-- Begin Records supplied --

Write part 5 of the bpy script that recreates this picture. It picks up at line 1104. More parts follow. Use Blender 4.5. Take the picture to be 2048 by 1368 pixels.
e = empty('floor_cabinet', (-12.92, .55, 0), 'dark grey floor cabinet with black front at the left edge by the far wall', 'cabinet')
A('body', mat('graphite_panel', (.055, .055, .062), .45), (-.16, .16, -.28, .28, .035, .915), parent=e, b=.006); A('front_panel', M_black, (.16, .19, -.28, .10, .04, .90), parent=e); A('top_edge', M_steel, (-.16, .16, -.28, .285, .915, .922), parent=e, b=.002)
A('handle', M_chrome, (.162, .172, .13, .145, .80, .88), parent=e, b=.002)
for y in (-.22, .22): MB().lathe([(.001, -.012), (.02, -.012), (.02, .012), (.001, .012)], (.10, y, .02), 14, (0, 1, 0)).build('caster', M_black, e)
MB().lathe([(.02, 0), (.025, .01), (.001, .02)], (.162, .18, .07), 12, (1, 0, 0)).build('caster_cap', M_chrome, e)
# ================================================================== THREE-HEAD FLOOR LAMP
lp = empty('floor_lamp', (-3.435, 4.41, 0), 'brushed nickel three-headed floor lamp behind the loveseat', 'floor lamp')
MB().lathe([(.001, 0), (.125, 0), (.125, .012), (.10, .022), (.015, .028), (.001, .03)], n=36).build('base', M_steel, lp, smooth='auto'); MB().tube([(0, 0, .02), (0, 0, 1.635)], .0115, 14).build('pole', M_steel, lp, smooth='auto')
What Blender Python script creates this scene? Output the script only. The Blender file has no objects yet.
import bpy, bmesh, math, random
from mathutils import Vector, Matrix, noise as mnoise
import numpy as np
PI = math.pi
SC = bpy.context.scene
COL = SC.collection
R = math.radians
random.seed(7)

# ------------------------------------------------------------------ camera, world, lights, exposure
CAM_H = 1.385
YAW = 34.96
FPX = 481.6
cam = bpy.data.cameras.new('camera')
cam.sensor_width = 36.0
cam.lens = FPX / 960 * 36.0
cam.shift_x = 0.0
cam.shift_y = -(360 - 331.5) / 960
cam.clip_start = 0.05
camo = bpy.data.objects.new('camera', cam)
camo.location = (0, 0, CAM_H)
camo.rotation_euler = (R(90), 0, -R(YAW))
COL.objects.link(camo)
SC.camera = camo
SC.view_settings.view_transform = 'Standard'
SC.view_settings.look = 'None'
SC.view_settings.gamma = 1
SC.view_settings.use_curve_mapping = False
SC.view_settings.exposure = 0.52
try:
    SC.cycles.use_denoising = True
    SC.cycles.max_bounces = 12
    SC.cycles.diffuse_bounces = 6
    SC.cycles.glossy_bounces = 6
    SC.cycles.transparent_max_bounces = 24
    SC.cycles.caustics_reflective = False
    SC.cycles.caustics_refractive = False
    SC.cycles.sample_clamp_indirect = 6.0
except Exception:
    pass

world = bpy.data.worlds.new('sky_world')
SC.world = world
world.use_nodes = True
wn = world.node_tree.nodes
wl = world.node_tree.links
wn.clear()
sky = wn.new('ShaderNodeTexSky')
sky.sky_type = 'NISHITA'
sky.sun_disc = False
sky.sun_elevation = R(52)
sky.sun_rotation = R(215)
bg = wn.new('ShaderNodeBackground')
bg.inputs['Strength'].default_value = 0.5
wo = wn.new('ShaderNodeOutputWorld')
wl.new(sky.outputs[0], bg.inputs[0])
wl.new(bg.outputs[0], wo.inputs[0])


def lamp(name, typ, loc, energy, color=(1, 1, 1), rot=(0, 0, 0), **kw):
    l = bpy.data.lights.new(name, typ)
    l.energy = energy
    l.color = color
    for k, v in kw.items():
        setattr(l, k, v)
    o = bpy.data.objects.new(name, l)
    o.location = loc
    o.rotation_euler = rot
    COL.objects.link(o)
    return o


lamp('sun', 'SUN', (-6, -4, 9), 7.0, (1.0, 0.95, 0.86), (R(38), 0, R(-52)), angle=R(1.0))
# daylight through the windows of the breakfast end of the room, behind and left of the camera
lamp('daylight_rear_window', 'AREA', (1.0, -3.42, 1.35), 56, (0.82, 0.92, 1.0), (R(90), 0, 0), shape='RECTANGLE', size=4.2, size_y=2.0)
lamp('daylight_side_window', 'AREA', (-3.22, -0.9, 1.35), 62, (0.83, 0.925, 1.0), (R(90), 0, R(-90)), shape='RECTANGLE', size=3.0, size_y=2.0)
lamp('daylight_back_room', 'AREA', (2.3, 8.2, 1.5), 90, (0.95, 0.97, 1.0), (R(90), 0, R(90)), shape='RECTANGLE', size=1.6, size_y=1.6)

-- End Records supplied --

Aim of the exercise >>
Repeat all the entries word for word.

Exercise answer >>
Write part 5 of the bpy script that recreates this picture. It picks up at line 1104. More parts follow. Use Blender 4.5. Take the picture to be 2048 by 1368 pixels.
e = empty('floor_cabinet', (-12.92, .55, 0), 'dark grey floor cabinet with black front at the left edge by the far wall', 'cabinet')
A('body', mat('graphite_panel', (.055, .055, .062), .45), (-.16, .16, -.28, .28, .035, .915), parent=e, b=.006); A('front_panel', M_black, (.16, .19, -.28, .10, .04, .90), parent=e); A('top_edge', M_steel, (-.16, .16, -.28, .285, .915, .922), parent=e, b=.002)
A('handle', M_chrome, (.162, .172, .13, .145, .80, .88), parent=e, b=.002)
for y in (-.22, .22): MB().lathe([(.001, -.012), (.02, -.012), (.02, .012), (.001, .012)], (.10, y, .02), 14, (0, 1, 0)).build('caster', M_black, e)
MB().lathe([(.02, 0), (.025, .01), (.001, .02)], (.162, .18, .07), 12, (1, 0, 0)).build('caster_cap', M_chrome, e)
# ================================================================== THREE-HEAD FLOOR LAMP
lp = empty('floor_lamp', (-3.435, 4.41, 0), 'brushed nickel three-headed floor lamp behind the loveseat', 'floor lamp')
MB().lathe([(.001, 0), (.125, 0), (.125, .012), (.10, .022), (.015, .028), (.001, .03)], n=36).build('base', M_steel, lp, smooth='auto'); MB().tube([(0, 0, .02), (0, 0, 1.635)], .0115, 14).build('pole', M_steel, lp, smooth='auto')
What Blender Python script creates this scene? Output the script only. The Blender file has no objects yet.
import bpy, bmesh, math, random
from mathutils import Vector, Matrix, noise as mnoise
import numpy as np
PI = math.pi
SC = bpy.context.scene
COL = SC.collection
R = math.radians
random.seed(7)

# ------------------------------------------------------------------ camera, world, lights, exposure
CAM_H = 1.385
YAW = 34.96
FPX = 481.6
cam = bpy.data.cameras.new('camera')
cam.sensor_width = 36.0
cam.lens = FPX / 960 * 36.0
cam.shift_x = 0.0
cam.shift_y = -(360 - 331.5) / 960
cam.clip_start = 0.05
camo = bpy.data.objects.new('camera', cam)
camo.location = (0, 0, CAM_H)
camo.rotation_euler = (R(90), 0, -R(YAW))
COL.objects.link(camo)
SC.camera = camo
SC.view_settings.view_transform = 'Standard'
SC.view_settings.look = 'None'
SC.view_settings.gamma = 1
SC.view_settings.use_curve_mapping = False
SC.view_settings.exposure = 0.52
try:
    SC.cycles.use_denoising = True
    SC.cycles.max_bounces = 12
    SC.cycles.diffuse_bounces = 6
    SC.cycles.glossy_bounces = 6
    SC.cycles.transparent_max_bounces = 24
    SC.cycles.caustics_reflective = False
    SC.cycles.caustics_refractive = False
    SC.cycles.sample_clamp_indirect = 6.0
except Exception:
    pass

world = bpy.data.worlds.new('sky_world')
SC.world = world
world.use_nodes = True
wn = world.node_tree.nodes
wl = world.node_tree.links
wn.clear()
sky = wn.new('ShaderNodeTexSky')
sky.sky_type = 'NISHITA'
sky.sun_disc = False
sky.sun_elevation = R(52)
sky.sun_rotation = R(215)
bg = wn.new('ShaderNodeBackground')
bg.inputs['Strength'].default_value = 0.5
wo = wn.new('ShaderNodeOutputWorld')
wl.new(sky.outputs[0], bg.inputs[0])
wl.new(bg.outputs[0], wo.inputs[0])


def lamp(name, typ, loc, energy, color=(1, 1, 1), rot=(0, 0, 0), **kw):
    l = bpy.data.lights.new(name, typ)
    l.energy = energy
    l.color = color
    for k, v in kw.items():
        setattr(l, k, v)
    o = bpy.data.objects.new(name, l)
    o.location = loc
    o.rotation_euler = rot
    COL.objects.link(o)
    return o


lamp('sun', 'SUN', (-6, -4, 9), 7.0, (1.0, 0.95, 0.86), (R(38), 0, R(-52)), angle=R(1.0))
# daylight through the windows of the breakfast end of the room, behind and left of the camera
lamp('daylight_rear_window', 'AREA', (1.0, -3.42, 1.35), 56, (0.82, 0.92, 1.0), (R(90), 0, 0), shape='RECTANGLE', size=4.2, size_y=2.0)
lamp('daylight_side_window', 'AREA', (-3.22, -0.9, 1.35), 62, (0.83, 0.925, 1.0), (R(90), 0, R(-90)), shape='RECTANGLE', size=3.0, size_y=2.0)
lamp('daylight_back_room', 'AREA', (2.3, 8.2, 1.5), 90, (0.95, 0.97, 1.0), (R(90), 0, R(90)), shape='RECTANGLE', size=1.6, size_y=1.6)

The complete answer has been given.